Auteil, fuori di metafora, è alla ricerca della vita, di una botta di vita, di una scintilla di vita che altrimenti sembra aver smarrito. La routine, la quotidianità, gli anni di matrimonio sembrano un gigantesco estintore di passione e vitalità e la comparsa della bella spagnola di Barcellona riaccende quanto era stato sopito. Il protagonista ha bisogno di un percorso di elaborazione che, seppur onirico e astruso, lo porti a comprendere alla fine quale sarà la giusta strada da seguire e con quale approccio rapportarsi alla vita, in una sorta di nuovo patto reciproco. Da notare che comunque tra Auteil e la Kiberlain sussistono già 18 anni di differenza, che certo sono inferiori ai 35 che lo separano dalla Ugarte ma sono comunque indice del fatto che la messa in scena è ugualmente viziata da questo lieve "maschilismo" che dà per scontato che uomini maturi si abbeverino alla fonte della giovinezza muliebre e che donne più giovani trovino sempre e comunque di gran fascino uomini più vecchi di loro.

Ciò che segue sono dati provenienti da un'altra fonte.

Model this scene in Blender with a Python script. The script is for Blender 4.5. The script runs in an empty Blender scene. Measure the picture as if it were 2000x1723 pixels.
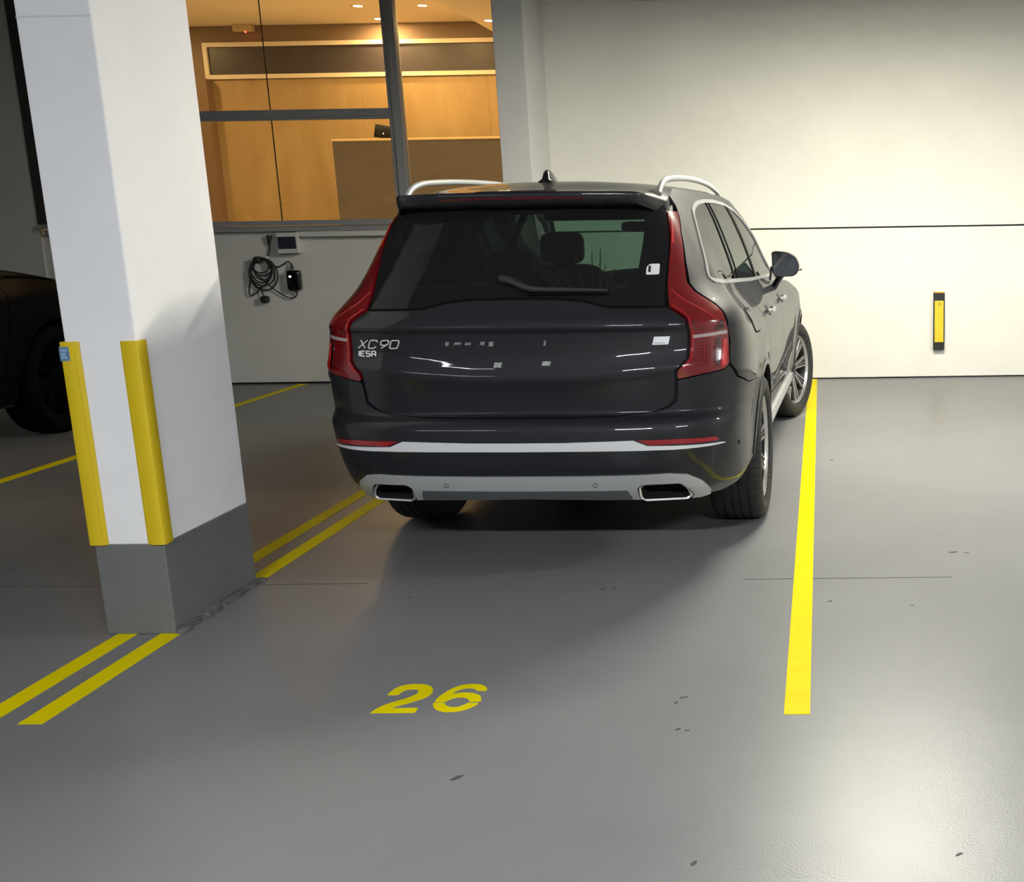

Un vezzo che, volenti o nolenti, va concesso ad Auteil se si vuole gustare questa commedia indubbiamente gradevole e divertente, ben scritta e magistralmente condotta dal regista/attore. Apprezzabilissima la sua prova interpretativa che mette da parte le durezze dei migliori polar che lo hanno visto protagonista, per ritagliarsi un personaggio quasi alla Woody Allen, pieno di fragilità, insicurezze, titubanze, balbettii e goffaggini. Statuaria la Ugarte, ma ottima presenza scenica anche per la Kiberlain, affatto moglie "stagionatina". Depardieu... beh, è Depardieu.